Today we looked at the first rough cut of the dramatizations: wonderful material. The three professional actors match the characters, the lighting is well-done, and the script really captures the key points of Father General's letter. This afternoon I met Matthew Ferraro,the composer of the sound track and one of the three hymns specially commissioned for the jubilee. He wanted to see the rough cut and some of the documentary footage, and he brought a recording of one of the hymns, which I really wanted to hear. It was written and performed by Cristóbal Fones, a Jesuit musician from Argentina with a wonderful voice. His hymnn to Francis Xavier has passion and a feel of Latin rhythm accompanied by a single guitar.

Matthew is just back from two weeks in Spain. He made a retreat at Montserrat, where Ignatius began his pilgrimage, and also visited Loyola. He said that he wanted to get in touch with Ignatius' character by spending time in the land that shaped the Pilgrim.
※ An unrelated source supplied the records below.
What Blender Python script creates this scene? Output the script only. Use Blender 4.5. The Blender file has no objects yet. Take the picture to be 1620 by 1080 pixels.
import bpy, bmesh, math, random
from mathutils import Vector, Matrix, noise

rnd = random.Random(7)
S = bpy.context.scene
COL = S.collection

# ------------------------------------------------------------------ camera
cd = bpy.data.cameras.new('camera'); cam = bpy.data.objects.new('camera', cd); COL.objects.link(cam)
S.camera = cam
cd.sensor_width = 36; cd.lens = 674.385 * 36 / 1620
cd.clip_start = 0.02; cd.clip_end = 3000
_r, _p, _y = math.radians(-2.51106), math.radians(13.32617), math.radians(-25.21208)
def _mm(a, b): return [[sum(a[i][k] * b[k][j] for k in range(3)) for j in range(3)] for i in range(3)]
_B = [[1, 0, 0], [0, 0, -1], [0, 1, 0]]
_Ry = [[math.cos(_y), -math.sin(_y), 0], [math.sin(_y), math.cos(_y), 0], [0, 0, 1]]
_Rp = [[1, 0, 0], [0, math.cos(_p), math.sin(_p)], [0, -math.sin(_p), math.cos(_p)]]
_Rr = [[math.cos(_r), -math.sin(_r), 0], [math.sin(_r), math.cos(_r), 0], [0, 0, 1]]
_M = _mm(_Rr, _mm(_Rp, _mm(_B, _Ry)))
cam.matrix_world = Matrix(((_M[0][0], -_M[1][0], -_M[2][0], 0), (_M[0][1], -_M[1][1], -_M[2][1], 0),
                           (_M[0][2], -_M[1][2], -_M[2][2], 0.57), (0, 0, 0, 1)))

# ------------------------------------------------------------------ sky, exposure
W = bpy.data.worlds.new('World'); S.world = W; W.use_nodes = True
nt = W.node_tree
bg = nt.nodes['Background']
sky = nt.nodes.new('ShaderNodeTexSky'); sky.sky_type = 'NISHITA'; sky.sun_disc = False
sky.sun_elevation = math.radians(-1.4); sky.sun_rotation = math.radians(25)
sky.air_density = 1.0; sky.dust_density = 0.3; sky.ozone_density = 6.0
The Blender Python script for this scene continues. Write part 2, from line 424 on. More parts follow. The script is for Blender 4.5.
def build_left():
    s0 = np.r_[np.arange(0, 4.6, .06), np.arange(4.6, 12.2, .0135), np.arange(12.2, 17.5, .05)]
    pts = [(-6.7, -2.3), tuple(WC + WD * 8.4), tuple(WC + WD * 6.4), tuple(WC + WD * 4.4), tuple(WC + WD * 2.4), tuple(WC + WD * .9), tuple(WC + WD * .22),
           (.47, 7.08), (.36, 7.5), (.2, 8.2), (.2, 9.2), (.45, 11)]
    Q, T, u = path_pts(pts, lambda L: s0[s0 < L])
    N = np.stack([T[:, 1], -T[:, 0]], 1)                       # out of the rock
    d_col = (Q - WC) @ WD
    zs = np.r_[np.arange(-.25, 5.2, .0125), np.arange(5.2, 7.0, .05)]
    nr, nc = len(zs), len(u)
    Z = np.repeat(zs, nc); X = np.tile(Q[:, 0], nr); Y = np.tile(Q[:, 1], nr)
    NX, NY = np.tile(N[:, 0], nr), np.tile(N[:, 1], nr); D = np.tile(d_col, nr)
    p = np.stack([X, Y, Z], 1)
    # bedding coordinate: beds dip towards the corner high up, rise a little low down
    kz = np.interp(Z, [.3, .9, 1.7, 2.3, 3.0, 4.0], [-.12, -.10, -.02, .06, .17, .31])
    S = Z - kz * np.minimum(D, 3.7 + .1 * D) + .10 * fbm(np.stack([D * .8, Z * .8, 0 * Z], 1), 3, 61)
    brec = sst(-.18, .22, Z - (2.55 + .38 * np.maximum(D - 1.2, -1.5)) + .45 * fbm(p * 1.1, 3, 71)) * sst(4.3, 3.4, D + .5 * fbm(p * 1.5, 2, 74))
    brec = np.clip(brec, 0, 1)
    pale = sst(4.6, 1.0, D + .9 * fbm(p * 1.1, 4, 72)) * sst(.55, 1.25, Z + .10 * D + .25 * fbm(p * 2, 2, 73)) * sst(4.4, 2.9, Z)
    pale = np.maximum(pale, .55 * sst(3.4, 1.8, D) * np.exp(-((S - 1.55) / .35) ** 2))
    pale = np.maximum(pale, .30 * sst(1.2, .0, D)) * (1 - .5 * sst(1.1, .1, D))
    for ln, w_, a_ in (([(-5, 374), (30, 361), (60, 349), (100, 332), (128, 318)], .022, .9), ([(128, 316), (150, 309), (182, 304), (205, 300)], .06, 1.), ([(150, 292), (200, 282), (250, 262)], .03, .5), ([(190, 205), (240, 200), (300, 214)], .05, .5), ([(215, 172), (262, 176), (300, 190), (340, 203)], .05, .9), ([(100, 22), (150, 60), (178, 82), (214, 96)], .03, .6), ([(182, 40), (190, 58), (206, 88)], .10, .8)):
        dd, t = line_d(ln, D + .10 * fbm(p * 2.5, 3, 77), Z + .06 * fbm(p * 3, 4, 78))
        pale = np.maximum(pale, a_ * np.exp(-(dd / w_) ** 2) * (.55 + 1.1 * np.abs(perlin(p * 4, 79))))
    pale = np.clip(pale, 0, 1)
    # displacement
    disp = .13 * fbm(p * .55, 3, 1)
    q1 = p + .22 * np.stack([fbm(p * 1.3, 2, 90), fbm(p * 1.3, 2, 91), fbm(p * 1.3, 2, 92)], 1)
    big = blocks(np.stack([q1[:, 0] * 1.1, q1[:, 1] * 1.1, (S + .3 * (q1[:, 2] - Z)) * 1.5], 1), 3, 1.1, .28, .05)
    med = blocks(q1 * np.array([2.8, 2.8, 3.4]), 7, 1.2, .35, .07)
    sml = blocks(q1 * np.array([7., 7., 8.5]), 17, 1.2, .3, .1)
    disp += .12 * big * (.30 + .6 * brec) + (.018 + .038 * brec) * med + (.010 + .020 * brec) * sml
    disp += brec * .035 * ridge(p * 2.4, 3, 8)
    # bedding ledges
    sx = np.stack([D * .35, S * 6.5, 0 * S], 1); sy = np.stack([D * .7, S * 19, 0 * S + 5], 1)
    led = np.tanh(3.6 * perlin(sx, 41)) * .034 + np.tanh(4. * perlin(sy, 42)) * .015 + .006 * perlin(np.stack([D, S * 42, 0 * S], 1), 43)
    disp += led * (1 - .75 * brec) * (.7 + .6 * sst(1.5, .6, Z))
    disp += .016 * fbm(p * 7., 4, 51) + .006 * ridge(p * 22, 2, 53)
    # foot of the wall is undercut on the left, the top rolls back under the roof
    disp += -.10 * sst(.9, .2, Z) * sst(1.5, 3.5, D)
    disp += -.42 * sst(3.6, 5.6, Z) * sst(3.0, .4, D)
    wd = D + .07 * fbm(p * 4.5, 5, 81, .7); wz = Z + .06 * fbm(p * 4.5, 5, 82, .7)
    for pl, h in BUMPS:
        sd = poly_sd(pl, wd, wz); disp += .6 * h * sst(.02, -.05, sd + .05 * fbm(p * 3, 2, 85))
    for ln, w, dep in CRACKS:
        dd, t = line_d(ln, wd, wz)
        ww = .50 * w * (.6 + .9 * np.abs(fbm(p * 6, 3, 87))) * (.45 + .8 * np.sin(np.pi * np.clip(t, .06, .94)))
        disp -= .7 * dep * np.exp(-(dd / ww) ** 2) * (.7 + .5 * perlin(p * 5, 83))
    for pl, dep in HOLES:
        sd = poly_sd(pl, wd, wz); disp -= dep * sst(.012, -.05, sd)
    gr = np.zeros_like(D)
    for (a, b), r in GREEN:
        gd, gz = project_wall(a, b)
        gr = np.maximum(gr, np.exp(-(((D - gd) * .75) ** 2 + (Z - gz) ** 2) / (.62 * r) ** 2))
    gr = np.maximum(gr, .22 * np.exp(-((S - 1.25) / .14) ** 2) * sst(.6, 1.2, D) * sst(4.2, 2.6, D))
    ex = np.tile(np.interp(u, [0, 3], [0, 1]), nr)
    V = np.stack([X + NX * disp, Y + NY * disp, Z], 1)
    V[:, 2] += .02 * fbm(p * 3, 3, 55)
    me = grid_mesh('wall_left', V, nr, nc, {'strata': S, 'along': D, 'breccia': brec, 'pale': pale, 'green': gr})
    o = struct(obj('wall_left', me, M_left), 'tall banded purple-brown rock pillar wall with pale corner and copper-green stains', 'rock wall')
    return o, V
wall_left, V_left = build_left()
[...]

Father Ignacio Echaniz served as Matthew's guide at Loyola. I remember the tall Basque Jesuit fondly from my first years in Rome when he lived in the same community with me. One evening Ignacio led Matthew down to the basilica to play the organ, but they ran into Marie Carmen, the regular organist whom Ignacio was afraid would not allow a stranger from another country to touch the church's prized 16th-century organ. Not surprisingly the two musicians formed an instant friendship, and Marie Carmen shooed Ignacio out of the church so she and Matthew could make music. Matthew played some examples of what he had been writing for his hymnn. It is a stately piece that builds as it moves to the conclusion; he will record it with a 45-person choir in London. But Marie Carmen was not satisfied with the volume he was producing, since the keyboard is slightly different from a modern one. She kept running around behind him pulling out stops as he played and crying, "Grande, Grande!" (Louder, louder). Then she sat down and played some Bach. Matthew said she was as kinetic as she was tiny (not quite five feet tall, but incredibly energetic.) When she finished she threw her arms back with a fluorish, and then stared at him as if to say, "Well, what do you think?"

He thought she was pretty good. And so is Matthew, I think, and all of the people working on this project. I can't wait until its premiere this December on the feast of St. Francis.